La regina di Selvascura non riesce ad avere figli, ma un negromante suggerisce una soluzione ardita: mangiare il cuore di un drago marino, cotto da una vergine. Nell’impresa di uccidere il drago muore il re, suo marito, ma la magia funziona. Solo che rimane incinta anche la vergine che ha cucinato il cuore della bestia, per la “potenza” dei vapori; e i due figli che nasconono, entrambi albini, sembrano gemelli e sono unitissimi tra loro, suscitando l’astio della regina che vuole separarli. In un altro regno, a Roccaforte, un re licenzioso sente una voce angelica che immagina essere di una fanciulla; è invece di una povera vecchia, che vive con la sorella e organizza una trappola al re smanioso di avere la fanciulla dalla voce angelica che esiste solo nella sua immaginazione. Scoperta, rischia di lasciarci la pelle: ma una maga la trasformerà davvero in giovane avvenente. Suscitando sentimenti contrapposti nella sorella rimasta vecchia…. Il re di Altomonte, invece, si affeziona a una pulce, che conserva e trasforma in animale domestico, nutrendola di nascosto. Quando, cresciuta a dismisura, il parassita ormai enorme muore, il re escogita un torneo con in palio la mano di sua figlia sicuro che nessuno riconosca la provenienza di quella pelle, per poter così tenere la figlia con sé. Nessuno, infatti, riconosce quella strana pelle di animale, tranne un orco…

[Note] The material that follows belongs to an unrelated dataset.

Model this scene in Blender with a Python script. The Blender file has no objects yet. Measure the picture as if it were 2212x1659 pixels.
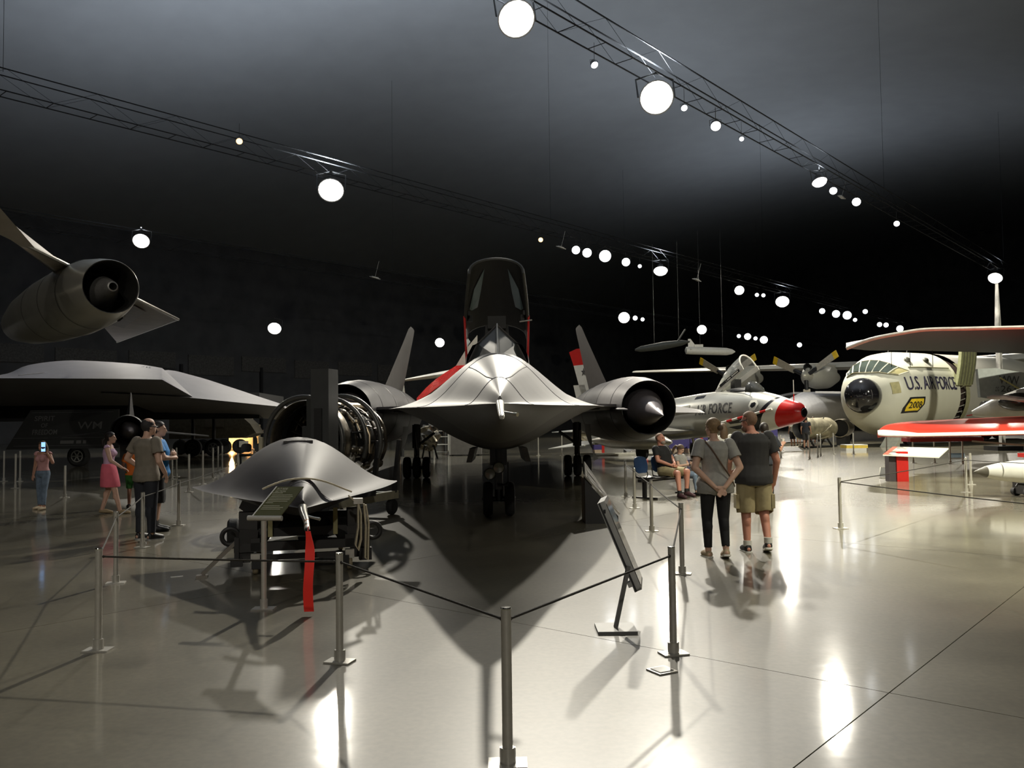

Tratte da tre racconti de Lo cunto de li cunti dello scrittore seicentesco Giambattista Basile, le storie raccontate da Matteo Garrone in Il racconto dei racconti si intrecciano con sapienza, alternando umorismo nero e tocchi macabri e perfino horror. Regia elegante e stile pittorico (con alcuni fotogrammi che sembrano veri e propri quadri), attori molto bravi e ben diretti (tra i migliori Toby Jones, re geloso della figlia e ossessionato da una pulce domestica; ma sono da citare anche Salma Hayek e Vincent Cassel), temi forti come la passione, il desiderio, la gelosia, la brama che possono portare alla rovina, in una produzione internazionale che lascia ammirati per il coraggio dell’impresa. Ma l’operazione è anche fredda e a tratti respingente, cosa curiosa se pensiamo alla natura popolaresca dell’opera di Basile, raggelata da una freddezza e una cupezza che contrasta con gli intenti esplicitati di un fantasy (con tanto di mostri e draghi, sortilegi e magie), per quanto d’autore e personale. Alcuni spunti colgono il segno: quei due ragazzi albini, inquietanti e toccanti al tempo stesso; ma anche il rapporto della regina con il figlio («nessuno ti amerà quanto me»), o quella del re con la figlia che vuole evadere dal suo regno. Le immagini, poi, sono vivide e spesso fascinose, a conferma del talento visivo di Garrone (che nasce prima pittore che regista), ma poco appassionanti: siamo lontani dall’incisività di due film, per quanto diversissimi, come Gomorra e Reality (che pure, a suo modo, era una fiaba dark: e il sottofondo musicale, come anche nel nuovo film, di Alexandre Desplat, lo sottolinea bene). Ed è difficile immaginare un pubblico largo per questo mix di favole inquietanti illustrate con grande stile, ma che rischiano di sembrare troppo “dure” per gli appassionati dei film d’autore e troppo angosciante (ma anche dal ritmo tutt’altro che frenetico) per chi ama i fantasy. Garrone merita rispetto per le sue qualità da grande regista e per il rischio che si è preso con un film solo in apparenza più facile dei precedenti. Ma è difficile che i suoi “racconti”, che oltre tutto chiudono in maniera narrativamente debole, si imprimano nella memoria.